Système des Beaux-Arts/Livre premier/8

Gallimard (p. 40-42).

CHAPITRE VIII

DU CÉRÉMONIAL

L’inflexible ordre extérieur est toujours assez connu par l’expérience des moindres métiers, pour que l’esprit observateur s’y puisse reposer des rêveries informes, et se reprendre et composer en percevant. Toutefois cet ordre n’est jamais le premier connu. L’ordre humain est nécessairement le premier univers, dont l’enfant attend tout, et sur quoi il se règle. Et l’on sait que, principalement dans les climats où la vie est aisément assurée, et où l’industrie se trouve réduite à quelques faciles travaux, l’ordre humain domine toujours comme objet. De toute façon, puisque l’ordre humain est le premier connu, toutes nos idées se forment de là, comme l’ambiguïté des mots loi et ordre, pour ne citer que ceux-là, le montre assez. Aussi toute pensée conçoit d’abord l’ordre extérieur d’après l’ordre humain, ordre bien plus flexible que l’autre, et où le désir et la prière peuvent beaucoup. Mais il suffit de dire, en bref, que l’ordre humain est naturellement sujet aux désordres d’imagination, encore grossis par la contagion des affections, en sorte que l’emportement, l’irritation, la convulsion s’y développent aisément, comme l’expérience le fait voir en tous temps par les paniques, fureurs et délires des foules.

On sait que même les peuples les plus ignorants, et on pourrait dire surtout ceux-là, ont toujours ordonné la foule humaine selon de strictes cérémonies, en vue de discipliner les passions. Peut-être faut-il dire que, dans les pays froids, l'industrie solitaire a réglé et formé l'esprit autrement. Ici les arts qui changent la chose se seraient développés les premiers ; mais le souvenir des anciennes cérémonies aurait toujours dirigé ce travail des artisans, s'il est vrai que l'homme ait remonté de l'équateur vers le pôle en emportant le feu. Toujours est-il que le cérémonial, qui a pour fin principale de disposer le corps humain selon une règle, est par lui-même esthétique, et domine presque partout les arts solitaires. La danse, le chant, la parure, le culte ont dessiné l'édifice, dont la sculpture, la peinture, le dessin se sont ensuite séparés. Toutefois, dans cette histoire imaginaire des Beaux-Arts, il ne faut point chercher au-delà du vraisemblable, car toutes les choses humaines ont plus d'une origine. Un signe, comme de se mettre à genoux ou de faire oui de la tête, s'établit par des causes concordantes ; et l'on peut dire que, pour ce qui est institution, ce n'est pas assez d'une cause. Toute histoire se fait par retours, concordances et entrecroisements. Le dessin fut certainement une écriture, mais vraisemblablement aussi une abstraction de la sculpture ; car le dessin est le geste fixé, mais le geste signifie deux choses au moins, l'objet et l'homme ; ainsi le dessin a pu signifier aussi bien une affection qu'un objet ; le signe magique est donc naturellement aussi ancien que le signe descriptif. Pareillement l'architecture a certainement été souvent comme un tracé pour la danse et une cérémonie fixée. Mais l'art du constructeur a pu s'exercer d'abord, selon les cas, dans les huttes ou cavernes, l'utile l'emportant alors sur le signe. C'est pourquoi il suffit d'ordonner les beaux-arts et de les définir d'après la nature humaine telle que nous la connaissons ; c'est le meilleur moyen de rassembler, en chaque sujet, toutes les causes, et chacune selon son importance propre.
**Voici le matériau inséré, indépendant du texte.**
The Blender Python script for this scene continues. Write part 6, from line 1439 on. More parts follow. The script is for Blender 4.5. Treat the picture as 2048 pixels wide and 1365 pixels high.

Il faut seulement noter ici que le cérémonial a pour fin de remédier aux improvisations déréglées qui caractérisent les passions et même les émotions, et, par là, de fournir un objet en même temps qu’une règle aux jeux d’imagination solitaires, qui vont à l’égarement, même chez les hommes les plus cultivés. Et, selon la nature, cette règle des passions, par l’expression composée, est bien la première, puisque c’est ainsi que tout homme apprend la pensée en même temps que la parole. Et c’est par la pensée commune que chacun arrive à la pensée propre. Hors de l’imitation réglée, et de la sympathie composée qui est politesse, il n’y a point d’humanité à proprement parler, mais bien l’animalité seule, et même sans conscience suivie. Prenons donc la cérémonie, primitivement et toujours, comme élaboration du souvenir, du sentiment et de la pensée ; en sorte qu’il n’y a point de distinction à faire entre l’expression ou échange des sentiments et la puissance de les éprouver. Ces idées reviendront, mais il fallait les marquer ici, afin d’orienter les réflexions du lecteur, communément trop peu préparé, par la société des livres, à considérer ce qu’il doit aux fêtes publiques et privées et à toutes les espèces de culte.